| Your goal |
Repeat the full listing, word for word.

| Provided material |
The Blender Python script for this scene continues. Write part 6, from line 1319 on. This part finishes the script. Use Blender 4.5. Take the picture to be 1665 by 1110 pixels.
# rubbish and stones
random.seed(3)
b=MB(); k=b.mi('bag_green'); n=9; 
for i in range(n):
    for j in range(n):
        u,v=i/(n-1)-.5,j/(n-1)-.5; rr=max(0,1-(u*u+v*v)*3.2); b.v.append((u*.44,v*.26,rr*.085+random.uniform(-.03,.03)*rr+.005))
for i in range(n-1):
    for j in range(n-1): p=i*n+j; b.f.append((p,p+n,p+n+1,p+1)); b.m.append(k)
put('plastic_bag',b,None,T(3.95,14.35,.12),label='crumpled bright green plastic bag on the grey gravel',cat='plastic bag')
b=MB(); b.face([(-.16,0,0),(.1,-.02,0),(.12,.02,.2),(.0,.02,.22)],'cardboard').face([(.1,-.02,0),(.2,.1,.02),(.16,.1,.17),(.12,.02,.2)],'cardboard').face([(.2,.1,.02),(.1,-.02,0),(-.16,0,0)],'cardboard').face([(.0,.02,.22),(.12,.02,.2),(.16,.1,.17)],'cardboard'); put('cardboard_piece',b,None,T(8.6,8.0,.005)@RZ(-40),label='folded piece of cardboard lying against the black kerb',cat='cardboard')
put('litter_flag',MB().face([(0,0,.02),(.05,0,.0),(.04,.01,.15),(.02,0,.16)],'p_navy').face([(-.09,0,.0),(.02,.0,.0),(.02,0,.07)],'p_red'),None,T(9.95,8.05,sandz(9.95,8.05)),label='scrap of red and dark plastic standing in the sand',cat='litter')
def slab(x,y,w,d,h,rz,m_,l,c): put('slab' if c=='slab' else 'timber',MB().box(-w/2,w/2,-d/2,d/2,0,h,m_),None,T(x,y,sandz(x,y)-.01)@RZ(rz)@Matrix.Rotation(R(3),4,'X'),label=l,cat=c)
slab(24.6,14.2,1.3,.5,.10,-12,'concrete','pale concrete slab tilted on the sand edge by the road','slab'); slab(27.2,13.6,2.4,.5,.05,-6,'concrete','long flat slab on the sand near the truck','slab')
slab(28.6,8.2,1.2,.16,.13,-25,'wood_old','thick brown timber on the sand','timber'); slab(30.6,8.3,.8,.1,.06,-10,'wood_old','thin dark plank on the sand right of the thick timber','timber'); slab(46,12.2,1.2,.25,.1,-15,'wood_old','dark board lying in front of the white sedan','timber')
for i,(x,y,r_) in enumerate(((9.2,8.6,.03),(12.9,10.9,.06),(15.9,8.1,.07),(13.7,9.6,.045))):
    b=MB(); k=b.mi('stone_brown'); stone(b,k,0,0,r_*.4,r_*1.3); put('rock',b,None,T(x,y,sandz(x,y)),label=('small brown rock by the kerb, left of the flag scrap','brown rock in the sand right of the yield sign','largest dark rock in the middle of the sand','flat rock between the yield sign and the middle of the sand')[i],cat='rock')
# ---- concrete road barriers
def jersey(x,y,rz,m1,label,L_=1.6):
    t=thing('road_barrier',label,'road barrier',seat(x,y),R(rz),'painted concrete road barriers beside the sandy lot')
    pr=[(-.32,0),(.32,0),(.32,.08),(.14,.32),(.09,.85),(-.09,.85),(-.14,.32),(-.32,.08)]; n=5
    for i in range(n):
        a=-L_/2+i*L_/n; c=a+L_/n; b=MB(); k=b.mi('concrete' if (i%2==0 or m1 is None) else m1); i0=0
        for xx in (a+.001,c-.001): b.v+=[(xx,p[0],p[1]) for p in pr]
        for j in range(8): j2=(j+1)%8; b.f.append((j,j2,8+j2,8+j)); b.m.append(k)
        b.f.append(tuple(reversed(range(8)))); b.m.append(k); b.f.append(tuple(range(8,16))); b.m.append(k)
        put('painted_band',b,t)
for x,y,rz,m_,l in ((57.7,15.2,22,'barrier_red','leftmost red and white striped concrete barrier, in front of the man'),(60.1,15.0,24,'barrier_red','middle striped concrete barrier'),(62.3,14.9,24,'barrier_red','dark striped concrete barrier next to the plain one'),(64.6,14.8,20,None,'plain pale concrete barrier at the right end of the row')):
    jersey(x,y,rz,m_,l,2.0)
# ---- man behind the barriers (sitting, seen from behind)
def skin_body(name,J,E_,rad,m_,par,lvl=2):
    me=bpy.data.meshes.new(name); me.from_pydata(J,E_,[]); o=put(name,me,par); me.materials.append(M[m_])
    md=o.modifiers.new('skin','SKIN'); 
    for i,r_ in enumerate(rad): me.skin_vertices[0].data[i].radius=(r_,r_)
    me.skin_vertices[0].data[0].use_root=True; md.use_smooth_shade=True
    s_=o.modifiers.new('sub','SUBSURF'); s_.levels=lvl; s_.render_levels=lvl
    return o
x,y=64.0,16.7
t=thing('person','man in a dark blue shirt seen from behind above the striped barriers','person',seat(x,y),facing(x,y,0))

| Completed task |
The Blender Python script for this scene continues. Write part 6, from line 1319 on. This part finishes the script. Use Blender 4.5. Take the picture to be 1665 by 1110 pixels.
# rubbish and stones
random.seed(3)
b=MB(); k=b.mi('bag_green'); n=9; 
for i in range(n):
    for j in range(n):
        u,v=i/(n-1)-.5,j/(n-1)-.5; rr=max(0,1-(u*u+v*v)*3.2); b.v.append((u*.44,v*.26,rr*.085+random.uniform(-.03,.03)*rr+.005))
for i in range(n-1):
    for j in range(n-1): p=i*n+j; b.f.append((p,p+n,p+n+1,p+1)); b.m.append(k)
put('plastic_bag',b,None,T(3.95,14.35,.12),label='crumpled bright green plastic bag on the grey gravel',cat='plastic bag')
b=MB(); b.face([(-.16,0,0),(.1,-.02,0),(.12,.02,.2),(.0,.02,.22)],'cardboard').face([(.1,-.02,0),(.2,.1,.02),(.16,.1,.17),(.12,.02,.2)],'cardboard').face([(.2,.1,.02),(.1,-.02,0),(-.16,0,0)],'cardboard').face([(.0,.02,.22),(.12,.02,.2),(.16,.1,.17)],'cardboard'); put('cardboard_piece',b,None,T(8.6,8.0,.005)@RZ(-40),label='folded piece of cardboard lying against the black kerb',cat='cardboard')
put('litter_flag',MB().face([(0,0,.02),(.05,0,.0),(.04,.01,.15),(.02,0,.16)],'p_navy').face([(-.09,0,.0),(.02,.0,.0),(.02,0,.07)],'p_red'),None,T(9.95,8.05,sandz(9.95,8.05)),label='scrap of red and dark plastic standing in the sand',cat='litter')
def slab(x,y,w,d,h,rz,m_,l,c): put('slab' if c=='slab' else 'timber',MB().box(-w/2,w/2,-d/2,d/2,0,h,m_),None,T(x,y,sandz(x,y)-.01)@RZ(rz)@Matrix.Rotation(R(3),4,'X'),label=l,cat=c)
slab(24.6,14.2,1.3,.5,.10,-12,'concrete','pale concrete slab tilted on the sand edge by the road','slab'); slab(27.2,13.6,2.4,.5,.05,-6,'concrete','long flat slab on the sand near the truck','slab')
slab(28.6,8.2,1.2,.16,.13,-25,'wood_old','thick brown timber on the sand','timber'); slab(30.6,8.3,.8,.1,.06,-10,'wood_old','thin dark plank on the sand right of the thick timber','timber'); slab(46,12.2,1.2,.25,.1,-15,'wood_old','dark board lying in front of the white sedan','timber')
for i,(x,y,r_) in enumerate(((9.2,8.6,.03),(12.9,10.9,.06),(15.9,8.1,.07),(13.7,9.6,.045))):
    b=MB(); k=b.mi('stone_brown'); stone(b,k,0,0,r_*.4,r_*1.3); put('rock',b,None,T(x,y,sandz(x,y)),label=('small brown rock by the kerb, left of the flag scrap','brown rock in the sand right of the yield sign','largest dark rock in the middle of the sand','flat rock between the yield sign and the middle of the sand')[i],cat='rock')
# ---- concrete road barriers
def jersey(x,y,rz,m1,label,L_=1.6):
    t=thing('road_barrier',label,'road barrier',seat(x,y),R(rz),'painted concrete road barriers beside the sandy lot')
    pr=[(-.32,0),(.32,0),(.32,.08),(.14,.32),(.09,.85),(-.09,.85),(-.14,.32),(-.32,.08)]; n=5
    for i in range(n):
        a=-L_/2+i*L_/n; c=a+L_/n; b=MB(); k=b.mi('concrete' if (i%2==0 or m1 is None) else m1); i0=0
        for xx in (a+.001,c-.001): b.v+=[(xx,p[0],p[1]) for p in pr]
        for j in range(8): j2=(j+1)%8; b.f.append((j,j2,8+j2,8+j)); b.m.append(k)
        b.f.append(tuple(reversed(range(8)))); b.m.append(k); b.f.append(tuple(range(8,16))); b.m.append(k)
        put('painted_band',b,t)
for x,y,rz,m_,l in ((57.7,15.2,22,'barrier_red','leftmost red and white striped concrete barrier, in front of the man'),(60.1,15.0,24,'barrier_red','middle striped concrete barrier'),(62.3,14.9,24,'barrier_red','dark striped concrete barrier next to the plain one'),(64.6,14.8,20,None,'plain pale concrete barrier at the right end of the row')):
    jersey(x,y,rz,m_,l,2.0)
# ---- man behind the barriers (sitting, seen from behind)
def skin_body(name,J,E_,rad,m_,par,lvl=2):
    me=bpy.data.meshes.new(name); me.from_pydata(J,E_,[]); o=put(name,me,par); me.materials.append(M[m_])
    md=o.modifiers.new('skin','SKIN'); 
    for i,r_ in enumerate(rad): me.skin_vertices[0].data[i].radius=(r_,r_)
    me.skin_vertices[0].data[0].use_root=True; md.use_smooth_shade=True
    s_=o.modifiers.new('sub','SUBSURF'); s_.levels=lvl; s_.render_levels=lvl
    return o
x,y=64.0,16.7
t=thing('person','man in a dark blue shirt seen from behind above the striped barriers','person',seat(x,y),facing(x,y,0))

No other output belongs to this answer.